--- Short exercise ---
Reproduce verbatim the lines up to and including the one with "def WZ(py,d): return CH-(py-HY)/F*d", starting from the first.
....
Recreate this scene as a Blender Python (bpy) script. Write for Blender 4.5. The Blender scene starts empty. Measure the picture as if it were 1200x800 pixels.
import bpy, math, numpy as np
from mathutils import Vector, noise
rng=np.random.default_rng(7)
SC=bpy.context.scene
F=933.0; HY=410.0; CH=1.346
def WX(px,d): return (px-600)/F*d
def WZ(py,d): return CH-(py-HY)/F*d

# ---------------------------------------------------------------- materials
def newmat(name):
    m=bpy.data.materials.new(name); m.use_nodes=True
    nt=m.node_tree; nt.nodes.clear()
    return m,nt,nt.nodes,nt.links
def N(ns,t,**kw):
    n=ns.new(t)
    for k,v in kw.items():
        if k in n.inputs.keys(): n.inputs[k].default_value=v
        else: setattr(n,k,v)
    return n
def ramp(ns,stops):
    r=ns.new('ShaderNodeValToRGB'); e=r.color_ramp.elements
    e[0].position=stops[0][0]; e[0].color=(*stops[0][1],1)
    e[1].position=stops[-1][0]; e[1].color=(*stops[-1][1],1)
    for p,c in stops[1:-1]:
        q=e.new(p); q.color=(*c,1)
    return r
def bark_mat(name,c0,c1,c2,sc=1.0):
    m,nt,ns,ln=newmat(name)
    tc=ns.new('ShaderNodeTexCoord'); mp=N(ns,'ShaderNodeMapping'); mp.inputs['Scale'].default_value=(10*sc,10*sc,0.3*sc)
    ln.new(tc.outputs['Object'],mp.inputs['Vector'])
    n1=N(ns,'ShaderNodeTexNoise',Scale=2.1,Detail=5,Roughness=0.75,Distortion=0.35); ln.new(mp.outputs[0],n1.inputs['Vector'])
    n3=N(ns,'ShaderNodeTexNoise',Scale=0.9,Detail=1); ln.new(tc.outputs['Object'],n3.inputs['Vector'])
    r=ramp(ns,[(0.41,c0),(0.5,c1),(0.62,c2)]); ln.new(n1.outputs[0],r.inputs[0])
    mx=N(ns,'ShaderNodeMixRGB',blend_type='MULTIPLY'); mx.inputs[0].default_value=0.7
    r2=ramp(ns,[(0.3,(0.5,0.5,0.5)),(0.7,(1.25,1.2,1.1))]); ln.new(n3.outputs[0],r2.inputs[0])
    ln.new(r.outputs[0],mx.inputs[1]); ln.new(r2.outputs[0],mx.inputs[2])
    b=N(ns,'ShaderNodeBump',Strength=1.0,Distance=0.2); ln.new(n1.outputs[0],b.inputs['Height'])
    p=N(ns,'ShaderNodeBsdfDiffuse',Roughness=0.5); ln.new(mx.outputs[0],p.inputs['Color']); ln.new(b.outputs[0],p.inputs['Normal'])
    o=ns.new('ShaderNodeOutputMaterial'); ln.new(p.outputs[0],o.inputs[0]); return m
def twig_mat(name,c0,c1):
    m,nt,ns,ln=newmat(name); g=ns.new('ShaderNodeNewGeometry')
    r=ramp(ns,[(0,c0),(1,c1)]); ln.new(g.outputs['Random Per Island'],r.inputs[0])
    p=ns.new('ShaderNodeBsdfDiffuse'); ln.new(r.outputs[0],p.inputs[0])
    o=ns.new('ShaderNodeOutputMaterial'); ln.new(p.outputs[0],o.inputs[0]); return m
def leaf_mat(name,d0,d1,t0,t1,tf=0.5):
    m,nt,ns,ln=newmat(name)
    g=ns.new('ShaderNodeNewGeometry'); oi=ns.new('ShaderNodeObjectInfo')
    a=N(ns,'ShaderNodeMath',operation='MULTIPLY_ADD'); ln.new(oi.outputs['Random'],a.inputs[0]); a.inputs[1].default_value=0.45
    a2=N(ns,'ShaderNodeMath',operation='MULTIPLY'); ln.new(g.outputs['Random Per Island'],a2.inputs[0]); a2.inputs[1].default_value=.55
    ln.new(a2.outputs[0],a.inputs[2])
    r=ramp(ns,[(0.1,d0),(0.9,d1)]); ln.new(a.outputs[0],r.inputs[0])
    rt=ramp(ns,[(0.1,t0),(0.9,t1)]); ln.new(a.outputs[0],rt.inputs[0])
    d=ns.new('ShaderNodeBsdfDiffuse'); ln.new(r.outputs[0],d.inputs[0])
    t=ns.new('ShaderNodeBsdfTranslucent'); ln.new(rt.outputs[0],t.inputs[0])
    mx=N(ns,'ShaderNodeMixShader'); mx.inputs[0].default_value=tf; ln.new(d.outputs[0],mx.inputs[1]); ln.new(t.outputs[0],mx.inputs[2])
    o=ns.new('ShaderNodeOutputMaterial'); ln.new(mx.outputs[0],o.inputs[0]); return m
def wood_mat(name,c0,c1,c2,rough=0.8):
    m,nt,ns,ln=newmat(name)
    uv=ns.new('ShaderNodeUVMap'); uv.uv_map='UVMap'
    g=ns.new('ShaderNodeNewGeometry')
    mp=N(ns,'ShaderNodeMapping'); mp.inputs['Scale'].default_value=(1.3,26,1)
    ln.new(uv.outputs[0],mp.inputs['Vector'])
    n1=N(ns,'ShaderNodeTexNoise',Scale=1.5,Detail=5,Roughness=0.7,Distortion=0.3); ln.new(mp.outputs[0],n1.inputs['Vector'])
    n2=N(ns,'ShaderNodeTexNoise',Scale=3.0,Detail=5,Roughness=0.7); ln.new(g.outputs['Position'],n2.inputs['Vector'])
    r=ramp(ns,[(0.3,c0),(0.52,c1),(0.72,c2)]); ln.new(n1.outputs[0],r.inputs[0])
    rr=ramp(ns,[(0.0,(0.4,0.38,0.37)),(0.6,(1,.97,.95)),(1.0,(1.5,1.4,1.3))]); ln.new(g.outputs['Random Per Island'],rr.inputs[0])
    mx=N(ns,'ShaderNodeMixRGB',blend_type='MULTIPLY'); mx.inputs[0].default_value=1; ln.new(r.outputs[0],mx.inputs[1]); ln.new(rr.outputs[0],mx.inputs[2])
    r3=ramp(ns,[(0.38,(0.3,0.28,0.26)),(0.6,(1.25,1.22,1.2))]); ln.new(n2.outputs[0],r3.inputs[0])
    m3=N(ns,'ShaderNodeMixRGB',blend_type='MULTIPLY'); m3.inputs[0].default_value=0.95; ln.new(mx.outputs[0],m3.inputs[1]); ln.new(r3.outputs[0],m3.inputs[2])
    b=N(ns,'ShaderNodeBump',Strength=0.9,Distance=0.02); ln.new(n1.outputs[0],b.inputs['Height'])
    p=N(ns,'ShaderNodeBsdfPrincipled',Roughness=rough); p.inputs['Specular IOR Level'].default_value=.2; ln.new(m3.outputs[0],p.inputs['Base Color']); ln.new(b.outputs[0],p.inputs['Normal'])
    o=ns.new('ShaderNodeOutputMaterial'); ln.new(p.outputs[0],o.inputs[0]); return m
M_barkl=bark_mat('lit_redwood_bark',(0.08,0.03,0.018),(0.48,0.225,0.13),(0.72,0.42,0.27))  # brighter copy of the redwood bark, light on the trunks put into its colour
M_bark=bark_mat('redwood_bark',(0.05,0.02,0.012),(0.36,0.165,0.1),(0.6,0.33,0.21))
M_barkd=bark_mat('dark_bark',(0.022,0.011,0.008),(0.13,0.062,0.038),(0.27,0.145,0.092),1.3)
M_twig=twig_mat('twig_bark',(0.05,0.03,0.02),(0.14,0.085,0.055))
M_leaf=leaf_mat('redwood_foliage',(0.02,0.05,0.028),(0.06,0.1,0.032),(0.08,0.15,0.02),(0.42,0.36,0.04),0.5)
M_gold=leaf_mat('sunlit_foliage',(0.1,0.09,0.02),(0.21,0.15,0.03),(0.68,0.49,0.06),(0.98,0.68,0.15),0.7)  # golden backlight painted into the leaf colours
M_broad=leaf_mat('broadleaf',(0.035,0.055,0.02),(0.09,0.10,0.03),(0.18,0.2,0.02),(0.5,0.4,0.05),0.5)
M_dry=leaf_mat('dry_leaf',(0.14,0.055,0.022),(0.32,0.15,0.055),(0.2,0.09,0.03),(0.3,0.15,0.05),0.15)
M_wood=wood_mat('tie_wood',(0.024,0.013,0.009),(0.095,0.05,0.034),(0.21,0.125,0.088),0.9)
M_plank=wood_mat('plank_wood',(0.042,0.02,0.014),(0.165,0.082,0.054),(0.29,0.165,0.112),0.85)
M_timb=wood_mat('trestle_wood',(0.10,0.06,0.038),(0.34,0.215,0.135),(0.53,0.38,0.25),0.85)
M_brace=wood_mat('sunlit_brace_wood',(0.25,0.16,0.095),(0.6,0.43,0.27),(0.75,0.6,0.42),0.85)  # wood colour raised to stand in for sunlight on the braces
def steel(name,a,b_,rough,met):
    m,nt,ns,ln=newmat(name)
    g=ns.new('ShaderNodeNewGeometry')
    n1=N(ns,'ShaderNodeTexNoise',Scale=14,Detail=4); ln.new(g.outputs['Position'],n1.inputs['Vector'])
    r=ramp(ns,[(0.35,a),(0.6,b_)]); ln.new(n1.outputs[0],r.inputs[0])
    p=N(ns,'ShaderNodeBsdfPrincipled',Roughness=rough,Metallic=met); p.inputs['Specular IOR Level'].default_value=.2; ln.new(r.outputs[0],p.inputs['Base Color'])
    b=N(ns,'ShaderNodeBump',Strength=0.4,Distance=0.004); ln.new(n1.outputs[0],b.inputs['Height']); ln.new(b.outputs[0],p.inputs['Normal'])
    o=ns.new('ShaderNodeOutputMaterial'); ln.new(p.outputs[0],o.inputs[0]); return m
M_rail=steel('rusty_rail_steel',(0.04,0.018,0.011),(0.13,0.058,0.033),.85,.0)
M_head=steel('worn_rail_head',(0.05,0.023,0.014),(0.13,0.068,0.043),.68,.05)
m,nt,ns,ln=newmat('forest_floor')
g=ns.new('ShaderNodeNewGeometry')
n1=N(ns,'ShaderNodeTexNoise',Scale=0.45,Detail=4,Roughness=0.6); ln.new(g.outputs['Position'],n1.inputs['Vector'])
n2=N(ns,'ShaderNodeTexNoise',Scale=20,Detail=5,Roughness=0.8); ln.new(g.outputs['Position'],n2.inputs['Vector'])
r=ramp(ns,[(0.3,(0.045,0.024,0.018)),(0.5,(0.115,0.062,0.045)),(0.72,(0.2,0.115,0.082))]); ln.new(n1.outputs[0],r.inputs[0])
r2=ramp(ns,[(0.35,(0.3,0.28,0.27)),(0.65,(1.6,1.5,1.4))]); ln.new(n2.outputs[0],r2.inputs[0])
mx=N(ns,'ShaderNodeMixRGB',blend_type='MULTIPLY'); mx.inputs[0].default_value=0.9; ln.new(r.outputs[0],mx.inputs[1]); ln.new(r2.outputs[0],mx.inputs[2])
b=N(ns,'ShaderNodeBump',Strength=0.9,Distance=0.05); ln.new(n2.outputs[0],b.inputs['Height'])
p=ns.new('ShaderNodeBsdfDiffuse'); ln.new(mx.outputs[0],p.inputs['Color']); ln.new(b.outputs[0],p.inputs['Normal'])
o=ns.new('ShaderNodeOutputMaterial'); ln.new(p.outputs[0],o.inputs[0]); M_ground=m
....
--- Answer below ---
Recreate this scene as a Blender Python (bpy) script. Write for Blender 4.5. The Blender scene starts empty. Measure the picture as if it were 1200x800 pixels.
import bpy, math, numpy as np
from mathutils import Vector, noise
rng=np.random.default_rng(7)
SC=bpy.context.scene
F=933.0; HY=410.0; CH=1.346
def WX(px,d): return (px-600)/F*d
def WZ(py,d): return CH-(py-HY)/F*d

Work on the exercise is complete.